When they analyzed each of the 22 tokens in context, they found other pronunciation features that probably caused the misunderstanding, and that vowel quality was indeed a minor factor. For example, “In Token 5, wrapping was misunderstood as ‘weapon’, but the key factor here was the occurrence of /w/ instead of /r/ at the start of the word” (p.229). Recall that consonant sounds are in the Lingua Franca Core and play a big role in intelligibility.

Conclusion

David Deterding and Nur Raihan Mohamed’s research supports Jenkins’ contention that conforming to ‘native-speaker’ standards in vowel quality is unnecessary for English users to successfully communicate. Let me put on my extrapolation cap because you know how I do. ‘Native-speaker’ English teachers don’t have a pronunciation edge over ‘non native-speaker’ teacher colleagues when it comes to vowel quality. It literally does not matter if someone pronounces it, “Thet’s eccentism, you esshet!”

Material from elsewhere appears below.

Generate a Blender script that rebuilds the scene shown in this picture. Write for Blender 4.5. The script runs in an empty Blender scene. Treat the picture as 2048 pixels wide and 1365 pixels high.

Check out this article if you are a research bish that wants to see the kind of work that can be done with corpus linguistics. And if you’re a EFL bish or an ELF kween. And if you’re a NNEST.


ACE. 2014. The Asian Corpus of English. Director: Andy Kirkpatrick; Researchers: Wang Lixun, John Patkin, Sophiann Subhan. https://corpus.ied.edu.hk/ace/ (May 26, 2018)

Deterding, D. & Mohamed, N. R. (2016). The role of vowel quality in ELF misunderstandings. Journal of English as a Lingua Franca, 5(3). 291-307.

Jenkins, J. (2000). The phonology of English and an international language. Oxford: Oxford University Press.